The argument that Hardin makes is true because he says that when a developed country helps an undeveloped country it causes more harm than good. He uses the analogy of a lifeboat to represent a developed country and when a lifeboat helps more people than it can hold, it causes more destruction than it should of. This is just like how it works for a developed country. For examples the World Food Banks are meant to help countries especially third world country in cause of a crisis. Hardin explains that if a country like the United States was to help a country like India during a time of need India would not learn how to fend for themselves. India would be banking on the World Food Bank to help them and they would not learn to prepare for a disastrous event and they would be dependent on outside resources rather than their own resources.
The World Food Banks would also cause an increase in population.

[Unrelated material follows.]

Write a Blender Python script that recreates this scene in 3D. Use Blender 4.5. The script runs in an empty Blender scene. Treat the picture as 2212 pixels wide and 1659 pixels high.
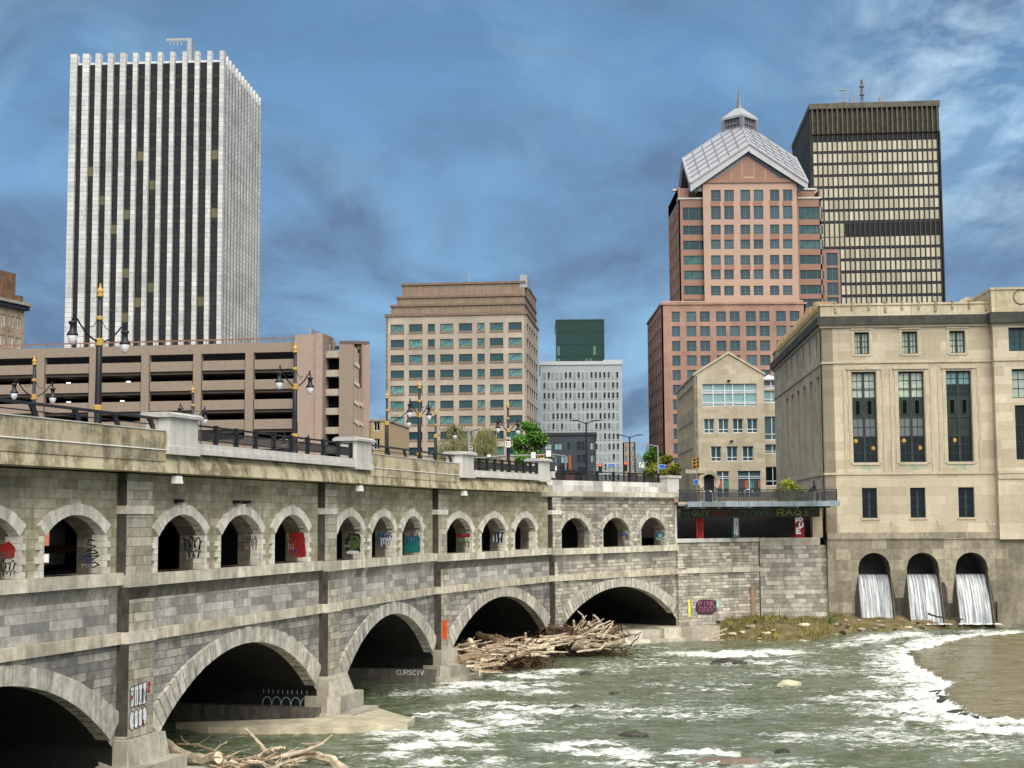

An increase in food causes an increase in population growth. If there is a shortage of food like a famine population tends to go down, so if a well industrialized country participates in the World Food Bank they are just causing more harm than good because they are creating more people to help and that would cause more food to be donated. This idea goes back to the lifeboat because when a lifeboat helps more people than it could hold it just caused more destruction. To back up the argument of more food causing more people to be born Hardin uses the statics to say that United States of America has a population increase at rate of 0.8 percent while a country like Thailand or Morocco has a population increase of 3.3 percent. In the end a country like the United States will not be able to keep up the all the country that need help because the population in Thailand or Morocco would be increasing faster than the United States of America. Many people who are for the Food Banks argue that we should help people in need because as Hardin puts it is the “Christian ideal of being Our brother’s keeper”.
With immigration Hardin states that many Americans are guilty of “bigotry “ because many say that immigrates should leave, but they forget that if someone is not Native American decent they are immigrants as well because immigrants took the land from Native Americans. He uses the chain reaction of since America is really Native America land the money that Americans make on land really belongs to Native Americans.
In the End the Lifeboat Ethics: the Case Against Helping the Poor causes one to think if it is really necessary to help other countries than your own because one might be doing more harm than good.